* TASK GOAL
Look through the lines of the material and count those containing "this". Give that count alone.

* DATA LISTING
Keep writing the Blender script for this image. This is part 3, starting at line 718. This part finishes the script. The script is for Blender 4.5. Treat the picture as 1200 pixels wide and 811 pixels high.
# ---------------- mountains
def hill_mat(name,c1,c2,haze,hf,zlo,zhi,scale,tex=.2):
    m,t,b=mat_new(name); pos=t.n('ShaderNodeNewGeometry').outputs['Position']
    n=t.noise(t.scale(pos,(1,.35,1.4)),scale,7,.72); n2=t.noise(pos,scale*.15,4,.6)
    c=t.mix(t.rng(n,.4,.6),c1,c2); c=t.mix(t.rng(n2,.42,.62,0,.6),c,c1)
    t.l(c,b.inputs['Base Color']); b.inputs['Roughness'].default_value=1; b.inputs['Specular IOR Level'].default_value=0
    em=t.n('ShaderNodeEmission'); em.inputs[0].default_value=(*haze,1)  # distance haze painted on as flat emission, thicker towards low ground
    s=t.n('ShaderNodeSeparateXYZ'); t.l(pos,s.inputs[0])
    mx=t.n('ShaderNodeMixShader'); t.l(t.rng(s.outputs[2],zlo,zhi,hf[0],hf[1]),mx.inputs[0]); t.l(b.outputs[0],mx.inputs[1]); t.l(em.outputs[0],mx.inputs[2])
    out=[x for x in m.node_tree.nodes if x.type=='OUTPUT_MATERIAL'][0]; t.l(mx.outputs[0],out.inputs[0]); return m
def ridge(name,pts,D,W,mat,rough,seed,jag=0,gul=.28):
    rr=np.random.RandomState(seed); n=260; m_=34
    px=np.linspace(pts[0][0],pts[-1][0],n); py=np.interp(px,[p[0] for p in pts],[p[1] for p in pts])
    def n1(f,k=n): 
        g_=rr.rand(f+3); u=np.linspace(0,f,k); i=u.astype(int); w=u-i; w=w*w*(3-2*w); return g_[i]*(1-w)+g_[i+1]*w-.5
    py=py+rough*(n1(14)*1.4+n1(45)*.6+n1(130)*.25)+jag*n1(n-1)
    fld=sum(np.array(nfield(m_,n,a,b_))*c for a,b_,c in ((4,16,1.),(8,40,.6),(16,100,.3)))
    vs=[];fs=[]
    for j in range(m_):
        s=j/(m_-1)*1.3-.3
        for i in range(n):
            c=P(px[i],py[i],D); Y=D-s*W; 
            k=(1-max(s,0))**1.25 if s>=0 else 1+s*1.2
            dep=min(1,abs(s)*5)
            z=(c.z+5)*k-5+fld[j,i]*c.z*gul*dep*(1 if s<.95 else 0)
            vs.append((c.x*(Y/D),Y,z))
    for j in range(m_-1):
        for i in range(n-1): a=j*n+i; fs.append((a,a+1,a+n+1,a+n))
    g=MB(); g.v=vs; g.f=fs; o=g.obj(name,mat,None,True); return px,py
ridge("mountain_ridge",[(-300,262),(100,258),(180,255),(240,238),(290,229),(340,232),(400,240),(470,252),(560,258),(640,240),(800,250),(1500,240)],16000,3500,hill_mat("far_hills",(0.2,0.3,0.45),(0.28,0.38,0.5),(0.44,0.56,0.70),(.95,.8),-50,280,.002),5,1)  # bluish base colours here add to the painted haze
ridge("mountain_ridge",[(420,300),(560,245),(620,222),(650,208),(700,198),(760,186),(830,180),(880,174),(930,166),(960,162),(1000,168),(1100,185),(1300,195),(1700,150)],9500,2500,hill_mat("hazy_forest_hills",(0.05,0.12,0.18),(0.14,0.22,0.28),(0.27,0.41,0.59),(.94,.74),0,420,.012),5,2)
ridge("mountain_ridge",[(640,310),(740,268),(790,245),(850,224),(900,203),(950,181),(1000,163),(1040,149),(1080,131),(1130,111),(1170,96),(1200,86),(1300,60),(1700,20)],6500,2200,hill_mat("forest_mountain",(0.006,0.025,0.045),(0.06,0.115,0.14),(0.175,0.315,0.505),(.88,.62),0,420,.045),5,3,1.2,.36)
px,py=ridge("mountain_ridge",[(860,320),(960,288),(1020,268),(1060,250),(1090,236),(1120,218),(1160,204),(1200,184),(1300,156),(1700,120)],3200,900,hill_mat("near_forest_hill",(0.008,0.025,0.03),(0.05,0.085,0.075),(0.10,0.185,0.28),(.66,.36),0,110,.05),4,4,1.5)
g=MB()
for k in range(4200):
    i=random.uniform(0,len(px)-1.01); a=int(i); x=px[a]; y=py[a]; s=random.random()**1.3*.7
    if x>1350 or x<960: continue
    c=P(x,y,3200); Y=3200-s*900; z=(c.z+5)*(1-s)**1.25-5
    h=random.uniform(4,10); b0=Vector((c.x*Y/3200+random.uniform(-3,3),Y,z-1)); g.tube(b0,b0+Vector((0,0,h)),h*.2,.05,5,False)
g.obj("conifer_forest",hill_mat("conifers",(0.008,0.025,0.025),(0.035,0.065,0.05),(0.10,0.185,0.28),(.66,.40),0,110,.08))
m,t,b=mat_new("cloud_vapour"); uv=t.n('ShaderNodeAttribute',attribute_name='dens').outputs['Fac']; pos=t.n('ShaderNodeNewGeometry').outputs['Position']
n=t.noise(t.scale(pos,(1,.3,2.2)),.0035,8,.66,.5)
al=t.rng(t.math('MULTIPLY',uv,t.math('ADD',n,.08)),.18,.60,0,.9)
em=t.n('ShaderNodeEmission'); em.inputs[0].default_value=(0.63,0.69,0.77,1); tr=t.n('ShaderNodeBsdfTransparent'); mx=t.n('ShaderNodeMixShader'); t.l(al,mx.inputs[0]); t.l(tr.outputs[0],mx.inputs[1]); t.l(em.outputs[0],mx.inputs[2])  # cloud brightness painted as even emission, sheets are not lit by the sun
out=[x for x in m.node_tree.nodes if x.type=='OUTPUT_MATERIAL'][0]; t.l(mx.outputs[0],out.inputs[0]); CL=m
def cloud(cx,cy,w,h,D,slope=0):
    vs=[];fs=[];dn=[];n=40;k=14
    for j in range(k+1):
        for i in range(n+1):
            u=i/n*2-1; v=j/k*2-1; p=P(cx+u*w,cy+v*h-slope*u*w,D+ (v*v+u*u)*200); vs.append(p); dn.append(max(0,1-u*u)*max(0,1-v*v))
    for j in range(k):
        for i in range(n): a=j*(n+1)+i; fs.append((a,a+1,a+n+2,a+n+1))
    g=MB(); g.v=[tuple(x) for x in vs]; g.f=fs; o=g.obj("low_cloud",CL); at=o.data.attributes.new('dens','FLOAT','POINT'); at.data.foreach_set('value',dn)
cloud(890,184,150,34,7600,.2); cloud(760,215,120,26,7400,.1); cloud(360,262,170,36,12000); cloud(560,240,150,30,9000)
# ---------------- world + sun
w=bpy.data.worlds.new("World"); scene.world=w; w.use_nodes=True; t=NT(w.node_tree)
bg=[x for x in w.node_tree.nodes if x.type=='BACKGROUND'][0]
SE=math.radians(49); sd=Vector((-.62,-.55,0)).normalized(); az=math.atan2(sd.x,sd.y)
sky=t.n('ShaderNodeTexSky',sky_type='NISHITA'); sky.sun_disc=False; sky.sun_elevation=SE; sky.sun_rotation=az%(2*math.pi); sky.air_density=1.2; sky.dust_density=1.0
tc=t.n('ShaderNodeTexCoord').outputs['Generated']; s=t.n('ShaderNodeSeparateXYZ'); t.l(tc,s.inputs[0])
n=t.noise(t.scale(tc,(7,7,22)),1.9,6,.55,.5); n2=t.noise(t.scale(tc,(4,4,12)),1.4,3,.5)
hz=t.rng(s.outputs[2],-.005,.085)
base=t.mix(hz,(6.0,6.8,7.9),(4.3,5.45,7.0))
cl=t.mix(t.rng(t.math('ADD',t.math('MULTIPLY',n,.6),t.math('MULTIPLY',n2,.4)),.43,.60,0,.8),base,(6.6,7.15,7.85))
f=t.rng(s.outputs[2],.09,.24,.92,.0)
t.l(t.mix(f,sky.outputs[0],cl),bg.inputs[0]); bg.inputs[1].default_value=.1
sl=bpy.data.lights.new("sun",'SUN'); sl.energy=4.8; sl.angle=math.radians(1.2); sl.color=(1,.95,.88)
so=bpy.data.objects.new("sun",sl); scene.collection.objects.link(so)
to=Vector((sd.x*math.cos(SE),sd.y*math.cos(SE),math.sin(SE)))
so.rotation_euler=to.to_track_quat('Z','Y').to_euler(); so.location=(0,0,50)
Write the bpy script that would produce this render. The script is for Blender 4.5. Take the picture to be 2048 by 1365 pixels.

* ANSWER
2